Written instruction: Each record below must be returned exactly as shown.

-----

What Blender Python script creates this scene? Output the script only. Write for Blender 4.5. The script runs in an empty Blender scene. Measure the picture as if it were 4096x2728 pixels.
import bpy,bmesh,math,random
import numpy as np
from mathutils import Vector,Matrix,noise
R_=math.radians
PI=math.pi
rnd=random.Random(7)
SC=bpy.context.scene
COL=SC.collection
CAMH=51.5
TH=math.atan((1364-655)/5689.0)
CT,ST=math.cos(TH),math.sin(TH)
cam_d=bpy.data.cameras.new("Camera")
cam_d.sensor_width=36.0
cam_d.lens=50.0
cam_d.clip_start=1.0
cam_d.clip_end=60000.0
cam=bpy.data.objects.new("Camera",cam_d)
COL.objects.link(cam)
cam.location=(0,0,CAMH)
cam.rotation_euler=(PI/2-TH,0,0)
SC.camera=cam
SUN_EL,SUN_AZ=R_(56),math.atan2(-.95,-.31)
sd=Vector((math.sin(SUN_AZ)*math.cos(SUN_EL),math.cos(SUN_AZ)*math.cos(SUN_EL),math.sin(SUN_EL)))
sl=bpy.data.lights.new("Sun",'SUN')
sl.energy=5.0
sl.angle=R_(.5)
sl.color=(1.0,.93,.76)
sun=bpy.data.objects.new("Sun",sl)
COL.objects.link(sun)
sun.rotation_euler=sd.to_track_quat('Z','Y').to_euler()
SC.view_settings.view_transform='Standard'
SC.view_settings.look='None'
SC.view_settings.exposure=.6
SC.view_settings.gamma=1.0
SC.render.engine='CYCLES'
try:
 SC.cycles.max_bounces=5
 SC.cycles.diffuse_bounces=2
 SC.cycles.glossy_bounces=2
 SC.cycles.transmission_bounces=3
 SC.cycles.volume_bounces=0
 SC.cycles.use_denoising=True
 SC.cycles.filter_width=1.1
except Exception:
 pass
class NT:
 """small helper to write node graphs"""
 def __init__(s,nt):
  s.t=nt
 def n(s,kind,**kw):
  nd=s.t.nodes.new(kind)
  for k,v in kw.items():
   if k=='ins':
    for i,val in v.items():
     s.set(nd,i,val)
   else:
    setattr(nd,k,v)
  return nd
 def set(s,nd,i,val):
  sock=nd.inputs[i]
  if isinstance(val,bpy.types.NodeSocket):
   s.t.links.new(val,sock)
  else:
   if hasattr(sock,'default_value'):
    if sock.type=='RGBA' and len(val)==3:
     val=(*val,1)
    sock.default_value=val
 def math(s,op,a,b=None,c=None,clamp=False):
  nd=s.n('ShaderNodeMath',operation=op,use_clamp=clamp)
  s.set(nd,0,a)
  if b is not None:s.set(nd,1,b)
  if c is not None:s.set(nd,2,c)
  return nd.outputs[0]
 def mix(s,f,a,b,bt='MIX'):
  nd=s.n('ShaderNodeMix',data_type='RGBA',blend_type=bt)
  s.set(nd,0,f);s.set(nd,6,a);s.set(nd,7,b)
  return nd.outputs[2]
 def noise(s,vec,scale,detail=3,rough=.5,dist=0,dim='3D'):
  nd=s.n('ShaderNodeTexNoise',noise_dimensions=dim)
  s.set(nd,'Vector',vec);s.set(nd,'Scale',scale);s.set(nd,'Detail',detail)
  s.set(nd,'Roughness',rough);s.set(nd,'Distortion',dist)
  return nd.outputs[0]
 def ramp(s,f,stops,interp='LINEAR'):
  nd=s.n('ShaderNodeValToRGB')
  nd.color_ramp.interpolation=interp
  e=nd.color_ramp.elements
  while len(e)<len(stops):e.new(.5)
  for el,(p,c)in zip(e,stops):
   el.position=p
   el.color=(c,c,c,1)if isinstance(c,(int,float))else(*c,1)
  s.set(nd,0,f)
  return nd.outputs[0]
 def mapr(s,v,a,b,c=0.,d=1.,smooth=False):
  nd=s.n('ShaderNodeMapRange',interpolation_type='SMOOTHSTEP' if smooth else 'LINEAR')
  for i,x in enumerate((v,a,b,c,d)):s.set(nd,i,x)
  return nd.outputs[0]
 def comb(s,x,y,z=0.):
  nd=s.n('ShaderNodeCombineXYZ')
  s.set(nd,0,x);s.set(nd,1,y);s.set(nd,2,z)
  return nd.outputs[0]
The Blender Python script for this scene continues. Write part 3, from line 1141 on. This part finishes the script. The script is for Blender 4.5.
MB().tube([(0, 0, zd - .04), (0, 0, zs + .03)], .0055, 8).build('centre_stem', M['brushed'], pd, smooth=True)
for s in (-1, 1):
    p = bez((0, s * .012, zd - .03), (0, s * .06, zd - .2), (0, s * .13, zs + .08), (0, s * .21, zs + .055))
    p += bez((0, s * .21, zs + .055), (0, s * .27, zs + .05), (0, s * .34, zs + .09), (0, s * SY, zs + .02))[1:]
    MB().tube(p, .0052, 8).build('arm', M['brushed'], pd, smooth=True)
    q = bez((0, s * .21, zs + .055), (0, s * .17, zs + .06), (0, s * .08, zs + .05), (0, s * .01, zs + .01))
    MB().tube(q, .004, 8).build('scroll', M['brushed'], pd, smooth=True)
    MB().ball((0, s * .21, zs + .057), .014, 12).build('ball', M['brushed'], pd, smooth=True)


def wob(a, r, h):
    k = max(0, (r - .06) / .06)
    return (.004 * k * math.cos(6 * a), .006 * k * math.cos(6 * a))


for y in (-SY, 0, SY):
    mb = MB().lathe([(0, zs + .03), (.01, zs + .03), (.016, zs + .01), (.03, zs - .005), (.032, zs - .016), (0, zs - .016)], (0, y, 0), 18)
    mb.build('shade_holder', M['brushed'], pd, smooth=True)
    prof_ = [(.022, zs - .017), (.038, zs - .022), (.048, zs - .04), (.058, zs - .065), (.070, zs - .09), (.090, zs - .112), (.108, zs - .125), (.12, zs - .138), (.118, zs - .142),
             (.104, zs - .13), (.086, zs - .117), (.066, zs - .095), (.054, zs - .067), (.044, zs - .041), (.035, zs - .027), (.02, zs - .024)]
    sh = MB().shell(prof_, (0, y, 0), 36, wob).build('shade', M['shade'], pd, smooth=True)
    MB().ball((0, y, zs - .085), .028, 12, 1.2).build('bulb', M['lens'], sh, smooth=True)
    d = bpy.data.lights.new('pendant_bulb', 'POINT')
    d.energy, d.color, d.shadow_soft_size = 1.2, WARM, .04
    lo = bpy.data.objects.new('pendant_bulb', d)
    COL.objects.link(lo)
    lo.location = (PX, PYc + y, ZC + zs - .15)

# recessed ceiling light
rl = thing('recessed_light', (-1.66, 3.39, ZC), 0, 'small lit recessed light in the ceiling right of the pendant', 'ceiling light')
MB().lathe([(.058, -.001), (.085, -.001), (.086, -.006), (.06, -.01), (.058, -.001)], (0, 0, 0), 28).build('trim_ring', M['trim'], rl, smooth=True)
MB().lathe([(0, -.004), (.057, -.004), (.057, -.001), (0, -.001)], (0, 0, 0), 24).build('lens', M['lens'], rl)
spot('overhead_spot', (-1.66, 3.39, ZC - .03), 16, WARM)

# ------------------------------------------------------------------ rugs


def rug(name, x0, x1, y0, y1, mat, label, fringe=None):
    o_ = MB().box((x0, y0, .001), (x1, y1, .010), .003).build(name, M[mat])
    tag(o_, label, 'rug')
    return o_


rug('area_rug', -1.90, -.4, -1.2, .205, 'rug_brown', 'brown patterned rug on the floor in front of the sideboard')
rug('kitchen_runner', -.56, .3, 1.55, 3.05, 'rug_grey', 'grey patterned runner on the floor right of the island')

-----

Solution to this problem:
What Blender Python script creates this scene? Output the script only. Write for Blender 4.5. The script runs in an empty Blender scene. Measure the picture as if it were 4096x2728 pixels.
import bpy,bmesh,math,random
import numpy as np
from mathutils import Vector,Matrix,noise
R_=math.radians
PI=math.pi
rnd=random.Random(7)
SC=bpy.context.scene
COL=SC.collection
CAMH=51.5
TH=math.atan((1364-655)/5689.0)
CT,ST=math.cos(TH),math.sin(TH)
cam_d=bpy.data.cameras.new("Camera")
cam_d.sensor_width=36.0
cam_d.lens=50.0
cam_d.clip_start=1.0
cam_d.clip_end=60000.0
cam=bpy.data.objects.new("Camera",cam_d)
COL.objects.link(cam)
cam.location=(0,0,CAMH)
cam.rotation_euler=(PI/2-TH,0,0)
SC.camera=cam
SUN_EL,SUN_AZ=R_(56),math.atan2(-.95,-.31)
sd=Vector((math.sin(SUN_AZ)*math.cos(SUN_EL),math.cos(SUN_AZ)*math.cos(SUN_EL),math.sin(SUN_EL)))
sl=bpy.data.lights.new("Sun",'SUN')
sl.energy=5.0
sl.angle=R_(.5)
sl.color=(1.0,.93,.76)
sun=bpy.data.objects.new("Sun",sl)
COL.objects.link(sun)
sun.rotation_euler=sd.to_track_quat('Z','Y').to_euler()
SC.view_settings.view_transform='Standard'
SC.view_settings.look='None'
SC.view_settings.exposure=.6
SC.view_settings.gamma=1.0
SC.render.engine='CYCLES'
try:
 SC.cycles.max_bounces=5
 SC.cycles.diffuse_bounces=2
 SC.cycles.glossy_bounces=2
 SC.cycles.transmission_bounces=3
 SC.cycles.volume_bounces=0
 SC.cycles.use_denoising=True
 SC.cycles.filter_width=1.1
except Exception:
 pass
class NT:
 """small helper to write node graphs"""
 def __init__(s,nt):
  s.t=nt
 def n(s,kind,**kw):
  nd=s.t.nodes.new(kind)
  for k,v in kw.items():
   if k=='ins':
    for i,val in v.items():
     s.set(nd,i,val)
   else:
    setattr(nd,k,v)
  return nd
 def set(s,nd,i,val):
  sock=nd.inputs[i]
  if isinstance(val,bpy.types.NodeSocket):
   s.t.links.new(val,sock)
  else:
   if hasattr(sock,'default_value'):
    if sock.type=='RGBA' and len(val)==3:
     val=(*val,1)
    sock.default_value=val
 def math(s,op,a,b=None,c=None,clamp=False):
  nd=s.n('ShaderNodeMath',operation=op,use_clamp=clamp)
  s.set(nd,0,a)
  if b is not None:s.set(nd,1,b)
  if c is not None:s.set(nd,2,c)
  return nd.outputs[0]
 def mix(s,f,a,b,bt='MIX'):
  nd=s.n('ShaderNodeMix',data_type='RGBA',blend_type=bt)
  s.set(nd,0,f);s.set(nd,6,a);s.set(nd,7,b)
  return nd.outputs[2]
 def noise(s,vec,scale,detail=3,rough=.5,dist=0,dim='3D'):
  nd=s.n('ShaderNodeTexNoise',noise_dimensions=dim)
  s.set(nd,'Vector',vec);s.set(nd,'Scale',scale);s.set(nd,'Detail',detail)
  s.set(nd,'Roughness',rough);s.set(nd,'Distortion',dist)
  return nd.outputs[0]
 def ramp(s,f,stops,interp='LINEAR'):
  nd=s.n('ShaderNodeValToRGB')
  nd.color_ramp.interpolation=interp
  e=nd.color_ramp.elements
  while len(e)<len(stops):e.new(.5)
  for el,(p,c)in zip(e,stops):
   el.position=p
   el.color=(c,c,c,1)if isinstance(c,(int,float))else(*c,1)
  s.set(nd,0,f)
  return nd.outputs[0]
 def mapr(s,v,a,b,c=0.,d=1.,smooth=False):
  nd=s.n('ShaderNodeMapRange',interpolation_type='SMOOTHSTEP' if smooth else 'LINEAR')
  for i,x in enumerate((v,a,b,c,d)):s.set(nd,i,x)
  return nd.outputs[0]
 def comb(s,x,y,z=0.):
  nd=s.n('ShaderNodeCombineXYZ')
  s.set(nd,0,x);s.set(nd,1,y);s.set(nd,2,z)
  return nd.outputs[0]
The Blender Python script for this scene continues. Write part 3, from line 1141 on. This part finishes the script. The script is for Blender 4.5.
MB().tube([(0, 0, zd - .04), (0, 0, zs + .03)], .0055, 8).build('centre_stem', M['brushed'], pd, smooth=True)
for s in (-1, 1):
    p = bez((0, s * .012, zd - .03), (0, s * .06, zd - .2), (0, s * .13, zs + .08), (0, s * .21, zs + .055))
    p += bez((0, s * .21, zs + .055), (0, s * .27, zs + .05), (0, s * .34, zs + .09), (0, s * SY, zs + .02))[1:]
    MB().tube(p, .0052, 8).build('arm', M['brushed'], pd, smooth=True)
    q = bez((0, s * .21, zs + .055), (0, s * .17, zs + .06), (0, s * .08, zs + .05), (0, s * .01, zs + .01))
    MB().tube(q, .004, 8).build('scroll', M['brushed'], pd, smooth=True)
    MB().ball((0, s * .21, zs + .057), .014, 12).build('ball', M['brushed'], pd, smooth=True)


def wob(a, r, h):
    k = max(0, (r - .06) / .06)
    return (.004 * k * math.cos(6 * a), .006 * k * math.cos(6 * a))


for y in (-SY, 0, SY):
    mb = MB().lathe([(0, zs + .03), (.01, zs + .03), (.016, zs + .01), (.03, zs - .005), (.032, zs - .016), (0, zs - .016)], (0, y, 0), 18)
    mb.build('shade_holder', M['brushed'], pd, smooth=True)
    prof_ = [(.022, zs - .017), (.038, zs - .022), (.048, zs - .04), (.058, zs - .065), (.070, zs - .09), (.090, zs - .112), (.108, zs - .125), (.12, zs - .138), (.118, zs - .142),
             (.104, zs - .13), (.086, zs - .117), (.066, zs - .095), (.054, zs - .067), (.044, zs - .041), (.035, zs - .027), (.02, zs - .024)]
    sh = MB().shell(prof_, (0, y, 0), 36, wob).build('shade', M['shade'], pd, smooth=True)
    MB().ball((0, y, zs - .085), .028, 12, 1.2).build('bulb', M['lens'], sh, smooth=True)
    d = bpy.data.lights.new('pendant_bulb', 'POINT')
    d.energy, d.color, d.shadow_soft_size = 1.2, WARM, .04
    lo = bpy.data.objects.new('pendant_bulb', d)
    COL.objects.link(lo)
    lo.location = (PX, PYc + y, ZC + zs - .15)

# recessed ceiling light
rl = thing('recessed_light', (-1.66, 3.39, ZC), 0, 'small lit recessed light in the ceiling right of the pendant', 'ceiling light')
MB().lathe([(.058, -.001), (.085, -.001), (.086, -.006), (.06, -.01), (.058, -.001)], (0, 0, 0), 28).build('trim_ring', M['trim'], rl, smooth=True)
MB().lathe([(0, -.004), (.057, -.004), (.057, -.001), (0, -.001)], (0, 0, 0), 24).build('lens', M['lens'], rl)
spot('overhead_spot', (-1.66, 3.39, ZC - .03), 16, WARM)

# ------------------------------------------------------------------ rugs


def rug(name, x0, x1, y0, y1, mat, label, fringe=None):
    o_ = MB().box((x0, y0, .001), (x1, y1, .010), .003).build(name, M[mat])
    tag(o_, label, 'rug')
    return o_


rug('area_rug', -1.90, -.4, -1.2, .205, 'rug_brown', 'brown patterned rug on the floor in front of the sideboard')
rug('kitchen_runner', -.56, .3, 1.55, 3.05, 'rug_grey', 'grey patterned runner on the floor right of the island')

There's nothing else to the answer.